Definitive map and statement — Part III of the Wildlife and Countryside Act 1981 – Evidence of footpath route– Appellant applying for order requiring respondent council to secure removal of gate obstructing claimed route of public footpath on private road – Crown court refusing order and finding that definitive map showing diversion from private road — Whether description of footpath in definitive statement precluding finding – Whether map and statement inconsistent – Whether highway rights established by earlier definitive map and statement capable of continuing in force notwithstanding absence from current version – Appeal dismissed

The appellant was a member and local representative of the Ramblers’ Association. In November 2004, he applied to the magistrates’ court for an order, under section 130B(2) of the Highways Act 1980, requiring the first respondent council to take action to secure the removal of a gate, which, he contended, obstructed a public footpath that ran through a farm owned by the second respondent. The first respondents were the highway authority for the area and, under Part III of the Wildlife and Countryside Act 1981, were the surveying authority responsible for maintaining the definitive map and statement for the area; the relevant map and statement dated from 1984. The court found that the gate was not on the line of the footpath, a decision was upheld by the crown court on appeal.

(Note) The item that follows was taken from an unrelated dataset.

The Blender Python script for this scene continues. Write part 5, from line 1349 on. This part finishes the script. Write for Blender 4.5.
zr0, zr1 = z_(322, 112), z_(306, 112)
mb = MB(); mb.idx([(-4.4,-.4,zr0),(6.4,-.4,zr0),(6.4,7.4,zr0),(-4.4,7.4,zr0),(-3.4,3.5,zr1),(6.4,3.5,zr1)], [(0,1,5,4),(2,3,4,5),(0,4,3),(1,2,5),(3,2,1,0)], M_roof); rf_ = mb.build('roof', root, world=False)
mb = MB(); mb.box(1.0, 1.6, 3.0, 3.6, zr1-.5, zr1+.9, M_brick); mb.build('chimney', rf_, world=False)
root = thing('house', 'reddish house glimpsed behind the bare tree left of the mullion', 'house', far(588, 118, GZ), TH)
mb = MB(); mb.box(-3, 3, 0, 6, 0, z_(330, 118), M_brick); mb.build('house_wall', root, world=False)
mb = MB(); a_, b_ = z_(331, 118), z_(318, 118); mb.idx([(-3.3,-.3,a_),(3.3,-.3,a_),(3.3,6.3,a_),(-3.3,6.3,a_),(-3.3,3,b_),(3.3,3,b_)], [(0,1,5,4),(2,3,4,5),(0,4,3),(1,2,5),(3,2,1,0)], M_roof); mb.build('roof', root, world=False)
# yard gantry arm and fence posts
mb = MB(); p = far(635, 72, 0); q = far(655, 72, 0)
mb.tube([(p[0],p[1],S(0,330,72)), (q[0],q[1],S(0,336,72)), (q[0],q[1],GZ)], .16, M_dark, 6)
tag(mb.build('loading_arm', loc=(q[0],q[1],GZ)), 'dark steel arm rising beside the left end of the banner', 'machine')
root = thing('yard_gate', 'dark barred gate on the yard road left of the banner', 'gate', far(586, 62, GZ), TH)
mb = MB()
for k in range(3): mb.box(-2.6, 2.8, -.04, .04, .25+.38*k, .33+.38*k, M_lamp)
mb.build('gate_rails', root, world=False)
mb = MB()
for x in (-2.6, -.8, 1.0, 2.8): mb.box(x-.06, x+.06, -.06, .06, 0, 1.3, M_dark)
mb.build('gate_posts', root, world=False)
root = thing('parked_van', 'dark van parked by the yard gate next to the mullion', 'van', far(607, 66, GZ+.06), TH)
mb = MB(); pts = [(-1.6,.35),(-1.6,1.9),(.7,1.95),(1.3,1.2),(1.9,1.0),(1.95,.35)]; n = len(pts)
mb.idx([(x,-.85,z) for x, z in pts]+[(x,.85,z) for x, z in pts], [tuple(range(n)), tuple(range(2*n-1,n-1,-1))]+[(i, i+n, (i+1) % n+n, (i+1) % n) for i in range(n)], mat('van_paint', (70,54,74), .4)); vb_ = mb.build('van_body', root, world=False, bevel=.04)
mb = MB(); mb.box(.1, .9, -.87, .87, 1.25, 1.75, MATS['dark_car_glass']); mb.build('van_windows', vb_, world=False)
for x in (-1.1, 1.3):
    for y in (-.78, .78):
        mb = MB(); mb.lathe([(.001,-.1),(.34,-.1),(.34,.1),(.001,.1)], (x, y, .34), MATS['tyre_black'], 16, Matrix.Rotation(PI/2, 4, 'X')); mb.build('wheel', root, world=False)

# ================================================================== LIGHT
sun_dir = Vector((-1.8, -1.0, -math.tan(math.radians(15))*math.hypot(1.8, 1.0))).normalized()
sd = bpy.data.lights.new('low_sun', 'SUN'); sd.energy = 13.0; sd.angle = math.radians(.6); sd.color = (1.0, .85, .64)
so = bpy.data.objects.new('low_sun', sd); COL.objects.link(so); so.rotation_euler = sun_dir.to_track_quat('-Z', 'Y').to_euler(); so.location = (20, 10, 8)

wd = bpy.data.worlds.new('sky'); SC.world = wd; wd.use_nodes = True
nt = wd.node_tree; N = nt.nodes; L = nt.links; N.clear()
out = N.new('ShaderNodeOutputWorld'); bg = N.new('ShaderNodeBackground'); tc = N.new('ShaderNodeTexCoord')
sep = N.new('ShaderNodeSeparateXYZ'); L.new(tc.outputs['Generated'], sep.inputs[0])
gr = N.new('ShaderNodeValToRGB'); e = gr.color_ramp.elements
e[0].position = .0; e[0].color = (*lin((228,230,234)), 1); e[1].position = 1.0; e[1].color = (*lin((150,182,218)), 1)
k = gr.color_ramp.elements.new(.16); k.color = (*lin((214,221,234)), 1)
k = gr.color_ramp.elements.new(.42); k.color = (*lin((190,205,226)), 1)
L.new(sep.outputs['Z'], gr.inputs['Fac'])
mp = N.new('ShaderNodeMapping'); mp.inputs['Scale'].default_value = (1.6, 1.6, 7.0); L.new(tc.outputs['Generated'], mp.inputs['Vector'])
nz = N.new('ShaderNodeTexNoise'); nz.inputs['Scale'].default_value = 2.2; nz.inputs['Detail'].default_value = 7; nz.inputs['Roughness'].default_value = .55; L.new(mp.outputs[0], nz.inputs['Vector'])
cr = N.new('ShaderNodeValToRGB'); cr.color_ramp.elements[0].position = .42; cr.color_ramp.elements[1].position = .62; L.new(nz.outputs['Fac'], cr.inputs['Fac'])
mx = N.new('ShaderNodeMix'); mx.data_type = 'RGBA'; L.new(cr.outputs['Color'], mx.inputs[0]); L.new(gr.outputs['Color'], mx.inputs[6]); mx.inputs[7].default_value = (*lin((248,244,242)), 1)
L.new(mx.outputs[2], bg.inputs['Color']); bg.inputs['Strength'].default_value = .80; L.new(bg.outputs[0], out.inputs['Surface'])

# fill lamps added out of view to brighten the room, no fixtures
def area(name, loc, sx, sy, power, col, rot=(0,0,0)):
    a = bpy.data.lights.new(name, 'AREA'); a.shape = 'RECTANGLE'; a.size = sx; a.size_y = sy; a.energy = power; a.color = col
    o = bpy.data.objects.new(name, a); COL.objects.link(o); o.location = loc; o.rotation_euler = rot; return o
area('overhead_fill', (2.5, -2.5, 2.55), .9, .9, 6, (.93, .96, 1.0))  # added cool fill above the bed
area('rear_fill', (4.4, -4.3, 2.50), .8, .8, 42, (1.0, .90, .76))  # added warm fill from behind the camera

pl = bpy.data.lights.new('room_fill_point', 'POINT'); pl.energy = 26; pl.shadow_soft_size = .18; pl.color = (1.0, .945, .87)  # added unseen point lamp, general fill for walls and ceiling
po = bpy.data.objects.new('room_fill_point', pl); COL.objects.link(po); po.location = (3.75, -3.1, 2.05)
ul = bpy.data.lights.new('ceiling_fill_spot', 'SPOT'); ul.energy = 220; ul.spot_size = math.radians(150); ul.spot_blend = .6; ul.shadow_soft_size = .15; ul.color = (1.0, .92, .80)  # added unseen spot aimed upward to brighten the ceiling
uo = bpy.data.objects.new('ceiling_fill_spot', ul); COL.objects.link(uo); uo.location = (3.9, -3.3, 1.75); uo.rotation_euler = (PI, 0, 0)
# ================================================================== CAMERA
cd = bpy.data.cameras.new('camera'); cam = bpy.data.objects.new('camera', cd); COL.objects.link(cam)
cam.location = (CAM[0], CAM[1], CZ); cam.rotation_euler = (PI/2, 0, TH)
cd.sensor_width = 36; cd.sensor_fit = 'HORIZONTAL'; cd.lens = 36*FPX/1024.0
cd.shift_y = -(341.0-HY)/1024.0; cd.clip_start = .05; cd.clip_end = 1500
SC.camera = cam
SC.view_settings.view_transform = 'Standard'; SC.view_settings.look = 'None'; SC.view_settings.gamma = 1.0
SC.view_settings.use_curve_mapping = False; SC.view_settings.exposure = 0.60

The crown court rejected the appellant’s argument that the description of the footpath in the definitive statement, when construed in the light of the 1963 definitive statement drawn up under previous legislation, indicated a route passing along the private road on which the gate stood. It found that the definitive map, which showed a distinctive kink in the footpath to the north as it passed the farmyard, was intended to and did show the footpath as diverging from the private road and following the edge of the second respondent’s property along a line that was marked on the ground by stone setts laid between a fence and a row of conifers. The court further held that the map did not conflict with the definitive statement.